Although there is absolutely no indication that these letters were ever sent or that they were anything other than a publicity stunt by Groucho.

Aonghus Fallon

This is hilarious, Bob. I remember reading ‘Groucho and Me’ years ago and being struck by how well he wrote, on a purely nuts-and-bolts level.

My father had a book consisting entirely of the various memos sent by various people working for Warner – which I’m guessing you probably have – detailing the prolonged development of Casablanca (or ‘Rick’s Place’ as it was then) plus people like Errol Flynn grousing about the unrealistic wig he had to wear for Robin Hood etc, etc.

[…] THE BURBANK LETTERS. At Black Gate, Bob Byrne reacquaints fans with Groucho Marx’s “The Casablanca Letters”. (And for a much fuller explanation, consult […]

Bob Byrne

Aonghus- Groucho and Me is a great book. I got this stuff from The Groucho Letters, which is full of correspondence to and from him.
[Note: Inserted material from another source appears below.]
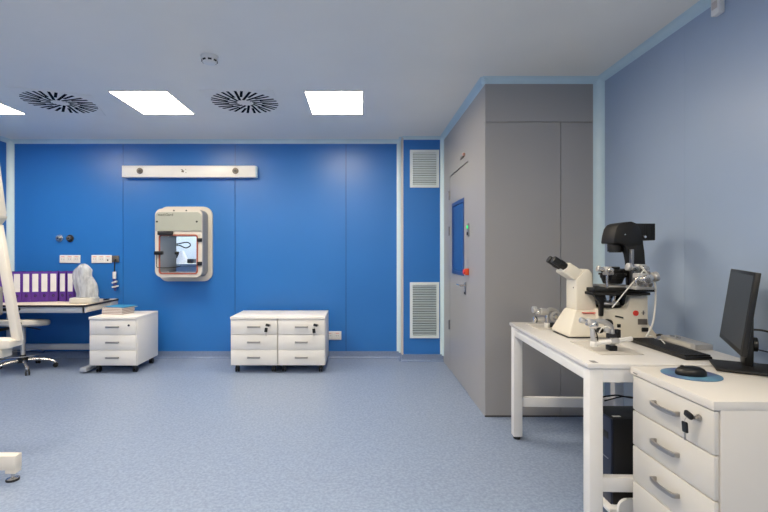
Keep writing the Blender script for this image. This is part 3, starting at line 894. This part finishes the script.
t = thing('computer_trolley', 'white low trolley on wheels under the black computer tower', 'trolley', (1.4, 2.2, 0))
MB().box(1.17, 1.62, 2.07, 2.31, .065, .0895, 'white', .008).build('tray', t)
for x in (1.22, 1.57):
    for y in (2.10, 2.28):
        MB().cyl((x - .012, y, .03), (x + .012, y, .03), .03, 'black', bev=.003).build('caster', t)
MB().prism(rrect(1.262, .095, .13, .11, .045), 'y', 2.045, 2.062, 'white', .004).build('end_guard', t)
t = tag(MB().tube([(1.27, 2.36, .44), (1.26, 2.33, .52), (1.34, 2.32, .545), (1.46, 2.33, .53), (1.52, 2.36, .60), (1.53, 2.42, .72), (1.52, 2.5, .79)], .004, 'black').build('power_cable'), 'thin black cable looping up behind the computer tower under the table', 'cable')
t = tag(MB().tube([(1.55, 2.40, .40), (1.50, 2.35, .50), (1.40, 2.33, .535), (1.30, 2.35, .505)], .0035, 'black').build('data_cable'), 'second thin black cable lying over the back of the computer tower', 'cable')

# ================================================================== MONITOR
dv = Vector((math.sin(R(31.2)), math.cos(R(31.2)), 0)); nv = Vector((-dv.y, dv.x, 0))   # along width (far), facing
def f_mon(): pass
# bottom edge: far corner F, near corner N
Ln = .47
kN = 440.0
Nn = Vector((383.0 * 1.735 / 440, 1.735, 0))
Nn = Nn - nv * 0
mc = Nn + dv * (Ln / 2) + Vector((-.013, 0, 0))
t = thing('monitor', 'black flat monitor on a square stand in front of the light blue wall', 'monitor', (mc.x, mc.y, .806), 31.2 - 90 + 180 + 0)
# local frame: after rotation, local x axis = along -dv or dv; use explicit axes
ang = math.atan2(dv.y, dv.x)
t.rotation_euler = (0, 0, ang)         # local +x = dv (towards far end), local +y = nv (facing direction)
zb = .888 - .806; Hm = .335
tilt = ((0, 0, zb), 'X', 7.5)
mb = MB(); mb.box(-Ln / 2 - .005, Ln / 2 + .005, -.018, 0, zb, zb + Hm, 'black', .003, rot=tilt); mb.box(-.15, .15, -.034, -.016, zb + .06, zb + Hm - .06, 'black', .006, rot=tilt); cs = mb.build('casing', t, True)
mb = MB(); mb.box(-Ln / 2 + .014, Ln / 2 - .014, -.001, .001, zb + .022, zb + Hm - .014, 'screen', rot=tilt); mb.build('screen', t, True)
mb = MB(); mb.box(-.05, .05, -.075, -.045, .004, .22, 'black', .008); mb.build('neck', t, True)
mb = MB(); mb.prism([(-.165, -.17), (.045, -.17), (.03, .066), (-.165, .066)], 'z', 0, .010, 'blackmatte', .003); mb.build('foot_plate', t, True)
MB().cyl((-.02, -.075, .10), (-.02, -.09, .10), .03, 'black').build('cable_clip', t, True)
t = tag(MB().tube([(1.675, 1.90, .966), (1.73, 1.885, .962), (1.80, 1.87, .935), (1.882, 1.85, .90)], .0045, 'black').build('monitor_cable'), 'black cable running from the monitor to the light blue wall', 'cable')
t = tag(MB().tube([(1.68, 1.90, .885), (1.74, 1.88, .872), (1.81, 1.87, .845), (1.882, 1.85, .835)], .003, 'bluish').build('monitor_lead'), 'lower thin dark lead from the monitor neck to the light blue wall', 'cable')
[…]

He was an incredibly funny and witty man. The letters are great.

I don’t know that Warners book. Do you know the name?

Aonghus Fallon

I’ll be visiting my parents this Xmas (at a safe distance, naturally) so I’ll have a look around for it – I used to dip into it every now and then; it was a big, fat paperback, as I recall.

smitty99

Bob and Aonghus — “Inside Warner Brothers” by Rudy Behlmer?

Aonghus Fallon

Yeah, I think that’s the one, Smitty. I had no luck finding it in my parents’house, but that cover – the Simon & Schuster/viking edition – looks very familiar. Hard to believe it came out in ’85!